> What you have to do
Return exactly the lines that run from the beginning through the line containing "bg.inputs[0].default_value = (.86, .93, 1, 1);", both included, and no others.
==*==
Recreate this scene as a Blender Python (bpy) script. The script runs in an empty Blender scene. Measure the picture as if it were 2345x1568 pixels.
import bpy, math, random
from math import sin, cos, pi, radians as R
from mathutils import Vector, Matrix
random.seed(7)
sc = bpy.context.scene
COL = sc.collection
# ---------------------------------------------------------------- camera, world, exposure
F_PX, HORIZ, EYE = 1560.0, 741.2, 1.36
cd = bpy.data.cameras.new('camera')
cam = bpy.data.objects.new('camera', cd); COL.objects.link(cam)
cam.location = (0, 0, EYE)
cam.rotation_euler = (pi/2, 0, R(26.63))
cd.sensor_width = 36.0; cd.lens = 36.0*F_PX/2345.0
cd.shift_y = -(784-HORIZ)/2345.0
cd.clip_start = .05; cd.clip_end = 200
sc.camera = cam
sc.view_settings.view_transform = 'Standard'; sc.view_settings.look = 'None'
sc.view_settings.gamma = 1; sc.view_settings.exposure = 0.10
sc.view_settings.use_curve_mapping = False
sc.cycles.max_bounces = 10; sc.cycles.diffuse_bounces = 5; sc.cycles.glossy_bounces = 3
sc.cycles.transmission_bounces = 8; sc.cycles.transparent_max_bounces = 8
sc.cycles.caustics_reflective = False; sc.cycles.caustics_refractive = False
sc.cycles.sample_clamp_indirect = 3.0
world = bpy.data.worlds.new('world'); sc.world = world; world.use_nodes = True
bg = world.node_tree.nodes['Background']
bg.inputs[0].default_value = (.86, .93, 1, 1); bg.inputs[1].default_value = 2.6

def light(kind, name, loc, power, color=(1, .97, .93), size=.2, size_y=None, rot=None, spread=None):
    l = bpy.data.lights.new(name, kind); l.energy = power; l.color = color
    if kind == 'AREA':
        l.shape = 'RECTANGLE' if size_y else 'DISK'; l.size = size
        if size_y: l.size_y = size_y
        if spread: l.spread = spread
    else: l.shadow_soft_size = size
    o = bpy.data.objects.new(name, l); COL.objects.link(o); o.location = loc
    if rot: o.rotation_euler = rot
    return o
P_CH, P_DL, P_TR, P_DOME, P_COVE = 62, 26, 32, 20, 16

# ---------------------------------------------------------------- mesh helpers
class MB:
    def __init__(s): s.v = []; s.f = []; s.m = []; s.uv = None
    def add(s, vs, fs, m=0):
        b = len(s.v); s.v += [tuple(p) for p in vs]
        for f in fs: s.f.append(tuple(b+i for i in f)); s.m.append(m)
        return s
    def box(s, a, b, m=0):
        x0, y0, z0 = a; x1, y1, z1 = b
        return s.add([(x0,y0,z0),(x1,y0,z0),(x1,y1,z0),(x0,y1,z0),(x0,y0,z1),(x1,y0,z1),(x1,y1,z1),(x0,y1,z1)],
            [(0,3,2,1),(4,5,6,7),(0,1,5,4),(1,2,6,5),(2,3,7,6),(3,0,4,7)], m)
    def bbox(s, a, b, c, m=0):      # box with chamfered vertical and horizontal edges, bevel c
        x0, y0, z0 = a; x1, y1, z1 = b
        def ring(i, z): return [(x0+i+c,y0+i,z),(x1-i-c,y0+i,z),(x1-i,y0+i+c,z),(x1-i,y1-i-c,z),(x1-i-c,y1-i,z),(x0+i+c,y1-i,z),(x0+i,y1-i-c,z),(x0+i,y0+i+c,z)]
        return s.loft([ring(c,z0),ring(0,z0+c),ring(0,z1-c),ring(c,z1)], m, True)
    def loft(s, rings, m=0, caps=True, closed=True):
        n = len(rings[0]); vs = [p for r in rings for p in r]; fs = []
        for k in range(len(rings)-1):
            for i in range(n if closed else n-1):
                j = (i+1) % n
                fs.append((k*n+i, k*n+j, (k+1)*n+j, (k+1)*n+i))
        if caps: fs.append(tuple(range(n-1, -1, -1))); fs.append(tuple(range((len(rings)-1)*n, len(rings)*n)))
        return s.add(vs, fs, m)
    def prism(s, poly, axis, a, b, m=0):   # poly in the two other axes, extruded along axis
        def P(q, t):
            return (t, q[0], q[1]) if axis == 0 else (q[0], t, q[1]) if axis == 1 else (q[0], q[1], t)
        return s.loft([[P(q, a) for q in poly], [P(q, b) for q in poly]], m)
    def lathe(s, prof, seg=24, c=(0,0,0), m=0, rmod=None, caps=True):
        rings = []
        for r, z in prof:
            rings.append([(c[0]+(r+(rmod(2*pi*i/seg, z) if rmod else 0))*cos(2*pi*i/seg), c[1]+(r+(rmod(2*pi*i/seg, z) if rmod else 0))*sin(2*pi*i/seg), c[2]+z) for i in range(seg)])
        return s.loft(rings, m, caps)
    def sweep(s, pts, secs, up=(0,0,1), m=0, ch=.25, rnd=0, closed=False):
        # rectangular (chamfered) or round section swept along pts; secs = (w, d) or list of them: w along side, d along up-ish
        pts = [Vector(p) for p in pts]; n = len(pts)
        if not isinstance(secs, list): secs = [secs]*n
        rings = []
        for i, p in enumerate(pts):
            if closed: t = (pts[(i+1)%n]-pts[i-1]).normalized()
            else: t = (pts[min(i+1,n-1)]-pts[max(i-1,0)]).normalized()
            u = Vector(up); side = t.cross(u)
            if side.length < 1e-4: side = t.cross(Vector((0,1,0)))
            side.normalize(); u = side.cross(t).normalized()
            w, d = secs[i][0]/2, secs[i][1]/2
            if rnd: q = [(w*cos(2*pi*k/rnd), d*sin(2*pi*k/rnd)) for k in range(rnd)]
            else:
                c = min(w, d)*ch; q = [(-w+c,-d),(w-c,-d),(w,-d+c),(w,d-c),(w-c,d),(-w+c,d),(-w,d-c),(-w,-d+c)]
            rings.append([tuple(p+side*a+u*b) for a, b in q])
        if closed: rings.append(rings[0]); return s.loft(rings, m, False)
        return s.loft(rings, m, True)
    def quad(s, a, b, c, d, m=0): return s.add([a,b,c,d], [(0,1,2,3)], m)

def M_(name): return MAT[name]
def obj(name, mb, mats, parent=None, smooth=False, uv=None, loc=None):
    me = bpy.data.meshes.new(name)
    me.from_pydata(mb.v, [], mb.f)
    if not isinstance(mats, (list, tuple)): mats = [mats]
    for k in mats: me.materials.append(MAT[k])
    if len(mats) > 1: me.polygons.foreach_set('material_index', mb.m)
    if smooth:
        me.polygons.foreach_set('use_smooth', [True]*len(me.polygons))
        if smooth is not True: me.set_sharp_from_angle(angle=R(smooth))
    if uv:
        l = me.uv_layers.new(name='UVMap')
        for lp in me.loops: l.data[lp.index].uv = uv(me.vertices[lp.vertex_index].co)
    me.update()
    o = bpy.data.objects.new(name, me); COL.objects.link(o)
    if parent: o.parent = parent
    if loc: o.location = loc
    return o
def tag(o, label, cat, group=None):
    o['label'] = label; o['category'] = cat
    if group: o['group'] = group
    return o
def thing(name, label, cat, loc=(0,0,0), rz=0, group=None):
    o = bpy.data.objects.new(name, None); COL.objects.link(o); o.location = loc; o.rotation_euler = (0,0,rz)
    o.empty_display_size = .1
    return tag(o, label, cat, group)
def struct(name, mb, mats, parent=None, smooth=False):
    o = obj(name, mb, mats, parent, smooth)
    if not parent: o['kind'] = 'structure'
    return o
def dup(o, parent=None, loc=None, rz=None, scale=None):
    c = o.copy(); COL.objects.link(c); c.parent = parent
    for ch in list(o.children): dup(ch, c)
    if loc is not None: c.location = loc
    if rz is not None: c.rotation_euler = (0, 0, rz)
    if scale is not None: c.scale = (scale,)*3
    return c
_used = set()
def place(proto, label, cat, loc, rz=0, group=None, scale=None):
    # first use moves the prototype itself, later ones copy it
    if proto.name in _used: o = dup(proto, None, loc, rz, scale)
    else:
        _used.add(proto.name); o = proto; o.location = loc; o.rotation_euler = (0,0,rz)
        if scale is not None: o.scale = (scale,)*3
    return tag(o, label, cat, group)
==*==
> Response to this exercise
Recreate this scene as a Blender Python (bpy) script. The script runs in an empty Blender scene. Measure the picture as if it were 2345x1568 pixels.
import bpy, math, random
from math import sin, cos, pi, radians as R
from mathutils import Vector, Matrix
random.seed(7)
sc = bpy.context.scene
COL = sc.collection
# ---------------------------------------------------------------- camera, world, exposure
F_PX, HORIZ, EYE = 1560.0, 741.2, 1.36
cd = bpy.data.cameras.new('camera')
cam = bpy.data.objects.new('camera', cd); COL.objects.link(cam)
cam.location = (0, 0, EYE)
cam.rotation_euler = (pi/2, 0, R(26.63))
cd.sensor_width = 36.0; cd.lens = 36.0*F_PX/2345.0
cd.shift_y = -(784-HORIZ)/2345.0
cd.clip_start = .05; cd.clip_end = 200
sc.camera = cam
sc.view_settings.view_transform = 'Standard'; sc.view_settings.look = 'None'
sc.view_settings.gamma = 1; sc.view_settings.exposure = 0.10
sc.view_settings.use_curve_mapping = False
sc.cycles.max_bounces = 10; sc.cycles.diffuse_bounces = 5; sc.cycles.glossy_bounces = 3
sc.cycles.transmission_bounces = 8; sc.cycles.transparent_max_bounces = 8
sc.cycles.caustics_reflective = False; sc.cycles.caustics_refractive = False
sc.cycles.sample_clamp_indirect = 3.0
world = bpy.data.worlds.new('world'); sc.world = world; world.use_nodes = True
bg = world.node_tree.nodes['Background']
bg.inputs[0].default_value = (.86, .93, 1, 1); bg.inputs[1].default_value = 2.6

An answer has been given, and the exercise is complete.